### [EXERCISE PROMPT]
Quote, with no changes, the lines that run from the top of the material to the line with "SC = bpy.context.scene", both included.

________

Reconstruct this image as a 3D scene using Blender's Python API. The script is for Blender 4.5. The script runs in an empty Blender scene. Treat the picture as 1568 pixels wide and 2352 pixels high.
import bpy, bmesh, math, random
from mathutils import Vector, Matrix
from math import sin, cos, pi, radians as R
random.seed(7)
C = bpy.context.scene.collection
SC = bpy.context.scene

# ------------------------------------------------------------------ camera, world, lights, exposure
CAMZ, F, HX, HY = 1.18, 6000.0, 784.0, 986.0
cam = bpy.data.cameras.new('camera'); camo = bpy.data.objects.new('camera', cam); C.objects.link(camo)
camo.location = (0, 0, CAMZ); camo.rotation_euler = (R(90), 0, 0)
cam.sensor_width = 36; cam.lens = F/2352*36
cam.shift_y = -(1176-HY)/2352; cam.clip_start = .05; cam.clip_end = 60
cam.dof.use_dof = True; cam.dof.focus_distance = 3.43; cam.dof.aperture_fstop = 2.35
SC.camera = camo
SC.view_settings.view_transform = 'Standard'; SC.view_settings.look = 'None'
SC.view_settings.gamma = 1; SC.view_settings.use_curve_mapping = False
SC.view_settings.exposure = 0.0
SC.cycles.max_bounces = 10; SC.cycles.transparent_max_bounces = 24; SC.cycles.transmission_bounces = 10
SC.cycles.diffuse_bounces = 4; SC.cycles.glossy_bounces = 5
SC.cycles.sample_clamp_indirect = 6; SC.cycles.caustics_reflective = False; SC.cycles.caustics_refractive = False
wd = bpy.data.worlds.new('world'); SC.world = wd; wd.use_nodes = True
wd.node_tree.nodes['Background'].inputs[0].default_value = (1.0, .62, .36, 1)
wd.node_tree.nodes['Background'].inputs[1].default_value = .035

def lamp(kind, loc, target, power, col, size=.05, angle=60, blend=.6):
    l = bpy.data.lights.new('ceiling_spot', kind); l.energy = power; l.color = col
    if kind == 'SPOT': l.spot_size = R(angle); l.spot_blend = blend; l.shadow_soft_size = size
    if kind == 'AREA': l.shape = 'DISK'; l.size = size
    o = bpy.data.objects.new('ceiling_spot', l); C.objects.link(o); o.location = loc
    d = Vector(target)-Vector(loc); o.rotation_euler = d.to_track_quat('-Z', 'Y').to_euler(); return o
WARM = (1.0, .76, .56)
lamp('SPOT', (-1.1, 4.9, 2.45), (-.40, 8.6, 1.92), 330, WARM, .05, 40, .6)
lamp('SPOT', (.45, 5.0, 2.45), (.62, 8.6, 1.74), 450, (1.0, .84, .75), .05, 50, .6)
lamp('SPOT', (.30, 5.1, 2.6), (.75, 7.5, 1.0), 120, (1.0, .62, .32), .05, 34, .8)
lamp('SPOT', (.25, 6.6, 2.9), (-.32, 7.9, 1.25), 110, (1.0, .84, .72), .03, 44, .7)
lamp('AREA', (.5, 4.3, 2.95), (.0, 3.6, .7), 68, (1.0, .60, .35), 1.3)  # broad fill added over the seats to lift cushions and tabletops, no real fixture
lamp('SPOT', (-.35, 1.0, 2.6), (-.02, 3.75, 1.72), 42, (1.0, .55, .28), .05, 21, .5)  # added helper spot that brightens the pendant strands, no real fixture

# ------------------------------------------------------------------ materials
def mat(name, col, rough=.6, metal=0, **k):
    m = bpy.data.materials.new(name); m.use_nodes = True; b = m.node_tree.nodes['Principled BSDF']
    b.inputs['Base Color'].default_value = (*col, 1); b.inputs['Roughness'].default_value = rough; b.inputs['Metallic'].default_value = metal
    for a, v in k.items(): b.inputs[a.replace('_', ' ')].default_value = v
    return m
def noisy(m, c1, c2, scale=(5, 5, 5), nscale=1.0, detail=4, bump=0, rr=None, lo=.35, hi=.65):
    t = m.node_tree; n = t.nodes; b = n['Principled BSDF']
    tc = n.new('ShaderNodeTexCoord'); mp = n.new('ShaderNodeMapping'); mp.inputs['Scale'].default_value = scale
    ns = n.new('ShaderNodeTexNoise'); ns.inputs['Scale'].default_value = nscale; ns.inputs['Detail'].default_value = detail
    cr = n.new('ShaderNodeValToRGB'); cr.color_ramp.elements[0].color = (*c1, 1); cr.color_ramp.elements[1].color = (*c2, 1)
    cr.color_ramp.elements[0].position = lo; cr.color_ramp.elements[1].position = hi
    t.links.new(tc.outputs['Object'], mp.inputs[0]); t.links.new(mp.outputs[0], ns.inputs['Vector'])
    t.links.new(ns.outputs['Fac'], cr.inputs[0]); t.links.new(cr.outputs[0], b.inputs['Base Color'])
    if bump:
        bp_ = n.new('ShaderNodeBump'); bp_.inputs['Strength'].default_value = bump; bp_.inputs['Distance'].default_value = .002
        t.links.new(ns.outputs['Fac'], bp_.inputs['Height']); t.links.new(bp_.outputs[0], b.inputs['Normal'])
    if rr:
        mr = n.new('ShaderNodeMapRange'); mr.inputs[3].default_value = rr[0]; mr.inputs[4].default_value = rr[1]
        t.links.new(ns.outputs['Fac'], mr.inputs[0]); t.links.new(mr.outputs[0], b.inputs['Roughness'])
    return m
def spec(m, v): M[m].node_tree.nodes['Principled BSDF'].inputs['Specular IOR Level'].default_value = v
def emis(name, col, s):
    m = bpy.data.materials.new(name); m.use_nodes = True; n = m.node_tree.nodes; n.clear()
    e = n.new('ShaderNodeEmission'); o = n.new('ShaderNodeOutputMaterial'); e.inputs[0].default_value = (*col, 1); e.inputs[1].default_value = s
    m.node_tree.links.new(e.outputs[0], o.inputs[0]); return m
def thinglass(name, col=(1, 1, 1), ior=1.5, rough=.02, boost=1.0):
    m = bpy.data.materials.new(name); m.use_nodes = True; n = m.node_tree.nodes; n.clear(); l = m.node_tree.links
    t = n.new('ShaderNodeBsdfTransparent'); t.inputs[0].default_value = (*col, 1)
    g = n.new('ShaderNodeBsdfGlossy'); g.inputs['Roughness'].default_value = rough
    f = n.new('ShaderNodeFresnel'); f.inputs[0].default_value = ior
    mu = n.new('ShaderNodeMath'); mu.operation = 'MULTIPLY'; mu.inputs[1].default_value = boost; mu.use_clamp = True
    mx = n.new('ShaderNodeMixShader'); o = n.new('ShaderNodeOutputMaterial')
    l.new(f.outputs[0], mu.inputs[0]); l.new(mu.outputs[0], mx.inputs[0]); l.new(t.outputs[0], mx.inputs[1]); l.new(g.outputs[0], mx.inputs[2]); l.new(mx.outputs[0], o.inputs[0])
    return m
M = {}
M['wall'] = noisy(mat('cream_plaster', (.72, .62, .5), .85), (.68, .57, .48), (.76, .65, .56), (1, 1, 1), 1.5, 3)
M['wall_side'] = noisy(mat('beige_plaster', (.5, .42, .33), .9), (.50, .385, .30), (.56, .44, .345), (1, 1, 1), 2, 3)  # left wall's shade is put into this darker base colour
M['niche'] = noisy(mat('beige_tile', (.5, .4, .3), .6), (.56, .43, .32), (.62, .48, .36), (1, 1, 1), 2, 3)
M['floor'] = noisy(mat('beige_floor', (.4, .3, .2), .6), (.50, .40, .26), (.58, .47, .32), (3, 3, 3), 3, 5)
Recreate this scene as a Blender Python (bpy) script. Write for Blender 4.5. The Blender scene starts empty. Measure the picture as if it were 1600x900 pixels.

________

### [EXERCISE ANSWER]
Reconstruct this image as a 3D scene using Blender's Python API. The script is for Blender 4.5. The script runs in an empty Blender scene. Treat the picture as 1568 pixels wide and 2352 pixels high.
import bpy, bmesh, math, random
from mathutils import Vector, Matrix
from math import sin, cos, pi, radians as R
random.seed(7)
C = bpy.context.scene.collection
SC = bpy.context.scene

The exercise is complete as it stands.